WHAT IS ASKED
Return all of the data exactly as written, without the pictures.

SUPPLIED INFORMATION

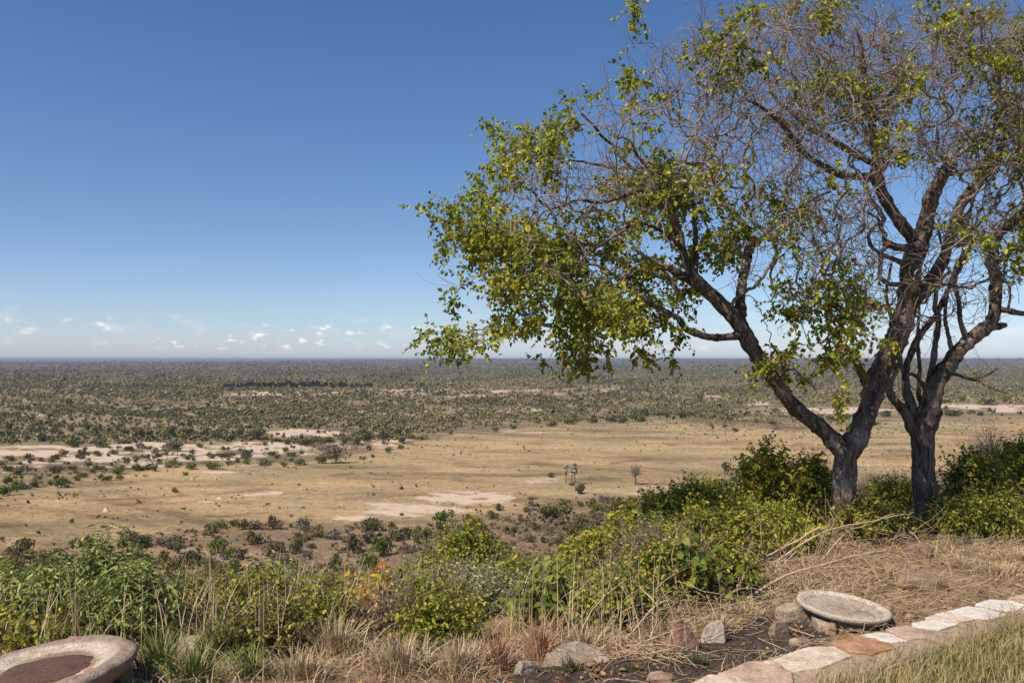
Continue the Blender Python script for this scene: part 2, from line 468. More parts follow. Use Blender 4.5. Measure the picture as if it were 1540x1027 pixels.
def ring_tube(mb, pts, r, k, rough, rg, caps=True):
    """limb with an uneven outline"""
    paths = np.asarray(pts)[None]; V, Q = sweep(paths, np.ones((1, len(pts))), k)
    V = V.reshape(len(pts), k, 3); c = np.asarray(pts)[:, None]
    bend = 1; d = V - c; ph = np.arange(k) / k * 2 * PI
    s = np.r_[0, np.cumsum(np.linalg.norm(np.diff(pts, axis=0), axis=1))][:, None]
    u = rg.uniform(0, 50)
    n = 1 + rough * (1.6 * (vnoise(np.cos(ph)[None] * 1.3 + u + s * 2.0, np.sin(ph)[None] * 1.3 + s * 3, 1) - .5) + .9 * (vnoise(np.cos(ph)[None] * 4 + u, np.sin(ph)[None] * 4 + s * 14, 2) - .5) + .35 * (vnoise(np.cos(ph)[None] * 9 + u, np.sin(ph)[None] * 9 + s * 40, 3) - .5))
    V = c + d * n[..., None] * np.asarray(r)[:, None, None]
    T = []
    V = V.reshape(-1, 3)
    if caps:
        V = np.vstack([V, pts[-1] + (np.asarray(pts[-1]) - pts[-2]) * .3]); b = (len(pts) - 1) * k; e = len(V) - 1
        T = [[b + i, b + (i + 1) % k, e] for i in range(k)]
    mb.add(V, Q, np.array(T, int) if len(T) else None)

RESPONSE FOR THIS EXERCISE
Continue the Blender Python script for this scene: part 2, from line 468. More parts follow. Use Blender 4.5. Measure the picture as if it were 1540x1027 pixels.
def ring_tube(mb, pts, r, k, rough, rg, caps=True):
    """limb with an uneven outline"""
    paths = np.asarray(pts)[None]; V, Q = sweep(paths, np.ones((1, len(pts))), k)
    V = V.reshape(len(pts), k, 3); c = np.asarray(pts)[:, None]
    bend = 1; d = V - c; ph = np.arange(k) / k * 2 * PI
    s = np.r_[0, np.cumsum(np.linalg.norm(np.diff(pts, axis=0), axis=1))][:, None]
    u = rg.uniform(0, 50)
    n = 1 + rough * (1.6 * (vnoise(np.cos(ph)[None] * 1.3 + u + s * 2.0, np.sin(ph)[None] * 1.3 + s * 3, 1) - .5) + .9 * (vnoise(np.cos(ph)[None] * 4 + u, np.sin(ph)[None] * 4 + s * 14, 2) - .5) + .35 * (vnoise(np.cos(ph)[None] * 9 + u, np.sin(ph)[None] * 9 + s * 40, 3) - .5))
    V = c + d * n[..., None] * np.asarray(r)[:, None, None]
    T = []
    V = V.reshape(-1, 3)
    if caps:
        V = np.vstack([V, pts[-1] + (np.asarray(pts[-1]) - pts[-2]) * .3]); b = (len(pts) - 1) * k; e = len(V) - 1
        T = [[b + i, b + (i + 1) % k, e] for i in range(k)]
    mb.add(V, Q, np.array(T, int) if len(T) else None)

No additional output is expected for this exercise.